Thanks you Eric and everyone else for your nice words. You all are a great group of people.
Comment by David Szymanski on September 9, 2009 at 7:55am
Thomas - I'm really glad you shared this. Your experiences, including all the details, are so helpful for the rest of us. Thanks, man! David
Comment by Eric Orton on September 7, 2009 at 11:47pm
Hey Thomas - Thanks for sharing this and inspiring us ALL. Sounds like you had a great day "digging dirt'!? But that would not have been possible if you had not been digging dirt day after day...awesome job. I tell my athletes, the hardest part about running a 100 mile race is getting to the START line (I think you know what I mean)! You are ready! Days like this will be what you reflect on during the big day AND during the rest of your life when you look back on this time. Sometimes it is days like this we remember most, even more than the race. Be sure to always thank those who are supporting you and do not under estimate how involved they feel towards what you are doing. Remember this race day...they lived YOUR training also.

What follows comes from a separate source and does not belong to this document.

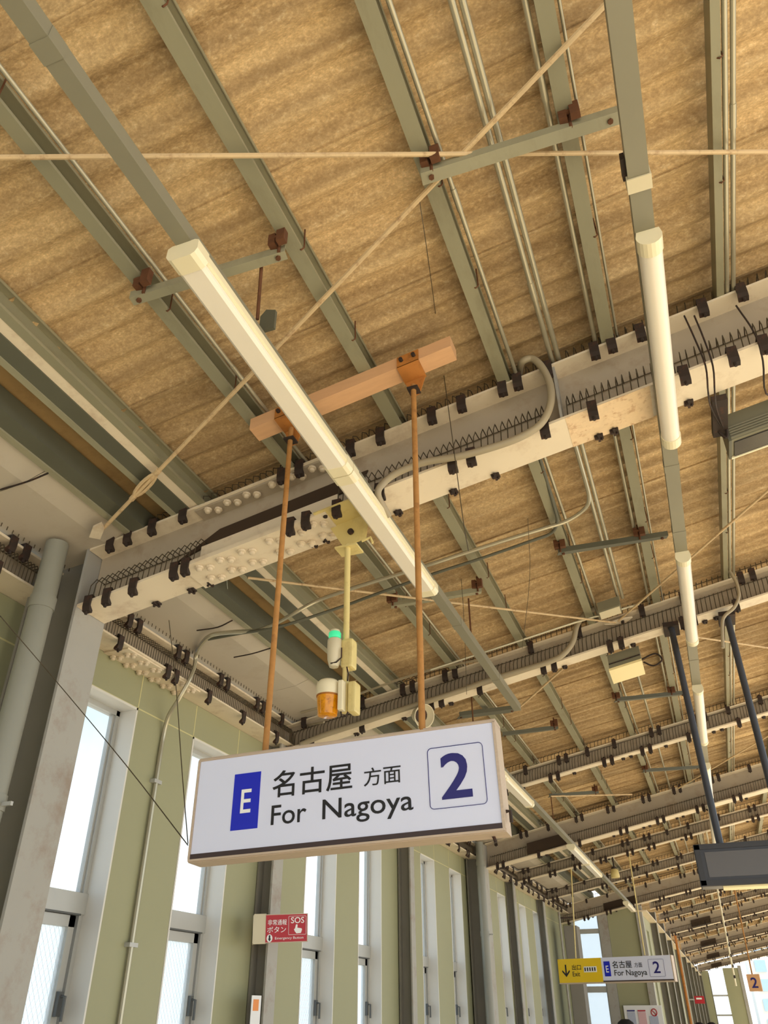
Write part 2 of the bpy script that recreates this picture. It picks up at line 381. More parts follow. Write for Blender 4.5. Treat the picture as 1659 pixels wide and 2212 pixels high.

I also appreciate your kind words regarding my training, but always remember that a training program is only as good as the dedication that went into it. Keep us posted as to how your Peak phase is going and let me know if you have questions leading up to the race...when you are feeling like you are doing NOTHING and losing all your fitness - recovery my friend, you are now ready - E
Comment by J-F lemay on September 7, 2009 at 10:34am
That is exactly the kind of storie I needed to hear about!!! Your are my friend another living-proof that IT IS DOABLE ! thank's for sharing
Comment by eric p mccarty on September 7, 2009 at 8:48am
This is awesome Thomas and very inspirational!
Thanks for sharing.
Comment by Shawna Kennedy on September 6, 2009 at 7:49pm
Thanks for sharing this Thomas. I started running in June with a goal of eventually being able to run for hours just for the enjoyment of it, and used Eric's Beginner course to get me going. Stories like this are very encouraging.